Sobre as perdas
* por Barbara Biscaro
Quando formamos na mente a imagem de um desejo se realizando, quase sempre a concretizamos com um ganhar algo, nunca perder. O imaginário das perdas, associado geralmente com a morte e a tristeza, povoa os medos de tod@s nós: perder a saúde, o dinheiro, as pessoas amadas, os lugares, o status, o poder. Como se a adição fosse necessariamente uma operação feliz e a subtração aquela conta adiada, que desejamos fazer apenas na morte, quando a perda de si se torna inevitável.
O raciocínio pelas perdas tem me fascinado. Porque perder algo significa ganhar espaço para o desconhecido. Quando eu quero algo por adição, é como abrir o pacote do presente já sabendo o que é, um processo de confirmação que leva ao tédio da criança que fez a lista para o Papai Noel e confirma os itens, como um pequenino burocrata da felicidade. Quando eu quero algo por subtração, é como abrir uma porta na direção do escuro e se surpreender com algo que eu nunca suspeitaria que pudesse ser meu (ou com algo que eu nunca imaginaria que eu até mesmo desejasse). Tocar na maçaneta desta porta, experimentar o frisson da completa ignorância e sentir o sangue ferver em um momento inevitavelmente presente é uma coragem rara.
É muito difícil nos permitimos essa matemática: porque fugimos das equações do fracasso sem entender que elas são tão abstratas quanto aquelas do suposto sucesso. A separação do mundo por dualidades e opostos é confortável, mas ineficaz. Fracasso sendo o oposto de sucesso, o pior sendo o oposto do melhor? O desafio deste pensamento dual e excludente é uma das raízes de um projeto como O Pior de Mim, de Monica Siedler. Há meses conversando e dançando intensamente, uma das ideias mais lindas que Monica plantou em minha percepção, com sua pesquisa, é aquela de que geralmente o que temos de melhor é exatamente nosso pior. Sem opostos, sem exclusão. A velha história das doses que curam e envenenam igualmente. Não somos uma coisa ou outra.
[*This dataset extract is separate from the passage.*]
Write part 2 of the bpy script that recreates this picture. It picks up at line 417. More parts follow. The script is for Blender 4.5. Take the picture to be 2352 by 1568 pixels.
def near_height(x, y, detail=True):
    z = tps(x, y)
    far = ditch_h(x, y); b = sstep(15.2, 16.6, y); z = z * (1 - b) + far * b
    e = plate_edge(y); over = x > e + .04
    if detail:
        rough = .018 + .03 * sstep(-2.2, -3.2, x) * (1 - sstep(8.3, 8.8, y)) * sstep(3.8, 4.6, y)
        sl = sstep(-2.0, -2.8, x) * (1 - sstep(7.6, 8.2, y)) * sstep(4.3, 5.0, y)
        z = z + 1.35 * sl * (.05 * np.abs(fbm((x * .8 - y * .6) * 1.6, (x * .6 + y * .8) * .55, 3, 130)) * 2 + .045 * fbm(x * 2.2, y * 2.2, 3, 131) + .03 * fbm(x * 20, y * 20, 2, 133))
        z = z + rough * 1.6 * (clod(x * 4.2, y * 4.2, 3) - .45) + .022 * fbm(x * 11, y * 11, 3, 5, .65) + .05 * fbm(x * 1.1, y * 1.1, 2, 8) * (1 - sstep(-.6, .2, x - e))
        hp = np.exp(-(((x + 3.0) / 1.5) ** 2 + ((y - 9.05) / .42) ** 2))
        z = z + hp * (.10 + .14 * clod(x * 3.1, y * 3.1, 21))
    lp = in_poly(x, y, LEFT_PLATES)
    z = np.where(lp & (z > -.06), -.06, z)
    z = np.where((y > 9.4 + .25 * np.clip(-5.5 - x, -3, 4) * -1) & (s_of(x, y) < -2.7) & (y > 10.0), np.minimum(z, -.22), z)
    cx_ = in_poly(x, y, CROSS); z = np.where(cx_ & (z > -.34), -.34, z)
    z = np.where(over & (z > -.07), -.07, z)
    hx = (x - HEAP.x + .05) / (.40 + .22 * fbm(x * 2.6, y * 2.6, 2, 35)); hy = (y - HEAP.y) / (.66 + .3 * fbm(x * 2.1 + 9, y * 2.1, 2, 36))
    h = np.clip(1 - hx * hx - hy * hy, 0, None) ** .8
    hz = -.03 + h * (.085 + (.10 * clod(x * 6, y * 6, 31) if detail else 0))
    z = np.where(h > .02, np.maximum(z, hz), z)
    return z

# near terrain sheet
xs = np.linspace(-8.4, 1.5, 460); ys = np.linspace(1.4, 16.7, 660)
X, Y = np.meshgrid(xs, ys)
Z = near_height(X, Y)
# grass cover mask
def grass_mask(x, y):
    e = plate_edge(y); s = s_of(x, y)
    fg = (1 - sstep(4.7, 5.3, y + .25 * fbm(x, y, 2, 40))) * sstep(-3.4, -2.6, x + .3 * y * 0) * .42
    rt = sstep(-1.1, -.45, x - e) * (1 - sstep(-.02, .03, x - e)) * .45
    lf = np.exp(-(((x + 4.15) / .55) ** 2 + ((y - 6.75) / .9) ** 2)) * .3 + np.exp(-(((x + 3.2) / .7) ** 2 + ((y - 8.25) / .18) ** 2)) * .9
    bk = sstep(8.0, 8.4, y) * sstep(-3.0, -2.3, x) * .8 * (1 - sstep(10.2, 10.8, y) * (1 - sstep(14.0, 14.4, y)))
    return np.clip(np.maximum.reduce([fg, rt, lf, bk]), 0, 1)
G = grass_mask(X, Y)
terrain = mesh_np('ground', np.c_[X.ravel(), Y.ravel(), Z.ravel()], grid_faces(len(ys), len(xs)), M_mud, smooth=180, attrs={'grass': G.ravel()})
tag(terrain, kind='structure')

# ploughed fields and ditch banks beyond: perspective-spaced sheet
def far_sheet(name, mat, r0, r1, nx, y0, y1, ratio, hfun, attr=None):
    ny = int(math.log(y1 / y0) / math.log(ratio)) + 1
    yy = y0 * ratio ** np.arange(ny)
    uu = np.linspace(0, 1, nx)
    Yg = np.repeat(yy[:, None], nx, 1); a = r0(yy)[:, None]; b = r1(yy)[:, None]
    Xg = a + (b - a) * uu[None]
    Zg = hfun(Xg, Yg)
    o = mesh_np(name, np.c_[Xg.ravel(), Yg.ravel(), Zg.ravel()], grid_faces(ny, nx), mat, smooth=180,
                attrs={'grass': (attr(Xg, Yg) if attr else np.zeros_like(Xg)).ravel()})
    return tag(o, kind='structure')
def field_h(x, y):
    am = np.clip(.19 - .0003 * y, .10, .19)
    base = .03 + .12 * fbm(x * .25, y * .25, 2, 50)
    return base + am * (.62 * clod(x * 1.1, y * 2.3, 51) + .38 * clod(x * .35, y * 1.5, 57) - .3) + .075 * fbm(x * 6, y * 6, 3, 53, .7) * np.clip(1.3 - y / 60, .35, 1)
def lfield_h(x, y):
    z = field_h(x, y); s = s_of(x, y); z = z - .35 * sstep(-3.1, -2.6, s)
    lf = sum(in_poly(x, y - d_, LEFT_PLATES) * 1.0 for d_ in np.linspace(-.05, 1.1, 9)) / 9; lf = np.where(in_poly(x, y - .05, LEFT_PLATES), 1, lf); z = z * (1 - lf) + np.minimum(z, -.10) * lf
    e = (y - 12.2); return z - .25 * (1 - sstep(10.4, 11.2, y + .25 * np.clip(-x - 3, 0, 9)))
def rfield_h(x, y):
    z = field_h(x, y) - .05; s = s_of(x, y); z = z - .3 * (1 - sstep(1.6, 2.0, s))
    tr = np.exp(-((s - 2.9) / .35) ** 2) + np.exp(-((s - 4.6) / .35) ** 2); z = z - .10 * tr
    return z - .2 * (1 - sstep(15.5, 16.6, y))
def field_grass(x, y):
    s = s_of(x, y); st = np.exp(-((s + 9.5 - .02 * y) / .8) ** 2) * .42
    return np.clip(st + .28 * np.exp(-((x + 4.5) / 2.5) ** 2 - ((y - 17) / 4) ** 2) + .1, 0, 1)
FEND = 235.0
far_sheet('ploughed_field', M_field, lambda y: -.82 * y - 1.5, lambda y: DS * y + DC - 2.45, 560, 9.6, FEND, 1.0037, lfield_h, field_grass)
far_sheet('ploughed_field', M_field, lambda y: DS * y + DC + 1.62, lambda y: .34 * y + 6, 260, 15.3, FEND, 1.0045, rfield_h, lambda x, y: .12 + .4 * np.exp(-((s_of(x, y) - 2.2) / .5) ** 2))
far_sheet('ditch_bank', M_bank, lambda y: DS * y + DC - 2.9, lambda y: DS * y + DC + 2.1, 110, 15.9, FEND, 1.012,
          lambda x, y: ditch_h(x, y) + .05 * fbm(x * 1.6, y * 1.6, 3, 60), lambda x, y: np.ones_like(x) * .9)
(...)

Somos tudo ao mesmo tempo, em intensidades diferentes; o que em uma situação pode ser um trunfo (como ser extremamente organizado no trabalho, por exemplo) pode ser seu inferno pessoal (não conseguir sobreviver em um mundo caótico).
O pior, então, não é avesso, nem somente sombra. O pior é aquilo que fascina porque é impossível não se identificar. Talvez tenhamos vivido muito tempo em um mundo em que uma suposta ideia de perfeição e higiene tenha obscurecido a percepção da humanidade que mora em nossas carnes, vísceras, pensamentos confusos, medos profundos. Quando Monica se propõe começar pelo fracasso e pela frustração de expectativas como tônica de um percurso artístico, ela não está definitivamente buscando uma forma ou um formato específico. É uma jornada, uma marcha em direção ao desconhecido que, se aprisionada em uma estética única, trairia toda a força que o ponto de partida proporciona. Não se trata de chafurdar na lama e depois embalar o bolinho de terra em uma caixinha bonitinha, tornando-o palatável para o mundo; trata-se de servir o inservível, apostando que tal honestidade seja mil vezes melhor.
A extrema coragem e beleza de alguém que se afunda neste processo é o que todos os dias eu tenho o privilégio de assistir em sala de trabalho. Uma mulher, que aceitando suas perdas e seus fracassos, está refazendo literalmente seus ossos em busca de uma dureza que tem a ver com estrutura e não rigidez. A antroposofia assinala os trinta anos com a fase do corpo em que os ossos adquirem a consistência final, tão necessária para encarar os trancos da vida adulta; nossos corpos buscam a rigidez do osso para potencializar a ação no mundo com estrutura, com consciência. Para mim é o que Monica faz todos os dias: refaz seus ossos, ganha os dentes em uma mordida precisa. Qualquer artista solo que avança na sua segunda década de trabalhos autorais e de pesquisa em dança e continua com rigor e determinação, sem esmorecer, para mim, é um sinal ou de uma resistência fascinante ou de uma teimosia sem fim – nosso melhor e pior. Fazer emergir a sombra como tudo o que é possível ser e descobrir que está tudo bem; abrir a maldita porta ao desconhecido, olhar nos olhos de tudo o que o mundo chamou de fracasso e dançá-lo como quem comemora a perda com uma grande festa: eis o que pode ser o pior de mim.